Reference no: EM132937942
On January 1, Year 3, First Rate Corp (First) purchased 1,350 common shares of Second Opinion Ltd (Second) for $112,500. On this date, the shareholders' equity accounts of Second were as follows:
Common (ordinary) shares (1,685 shares issued and outstanding) = $35000
Preferred shares (5,500 shares issued and outstanding) = $71500
Retained earnings = $80000
The preferred shares have a $1/share dividend rate and are cumulative and non-participating with a liquidation value of $13.80 per share. The dividends were one year in arrears on January 1, Year 3.

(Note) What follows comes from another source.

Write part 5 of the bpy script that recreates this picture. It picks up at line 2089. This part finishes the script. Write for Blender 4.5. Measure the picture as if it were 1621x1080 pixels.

The following information pertains to retained earnings for the two companies for Year 3:
First Second
Retained earnings, beginning of the year $146000 $80000
Net income 58000 36000
Dividends declared and paid 20000 18000
Retained earnings, end of the year 184000 98000
Additional information:
- First uses the cost method to account for its investment in Second
- Any acquisition differential related to patents with an estimated useful life of 5 years as of January 1, Year 3. Neither company has any patents recorded on their separate entity records.
Required:
Problem A. Calculate non-controlling interest for the consolidated income statement for Year 3.
Problem B. Calculate the non-controlling interest for the consolidated statement of financial position (balance sheet) at the end of Year 3.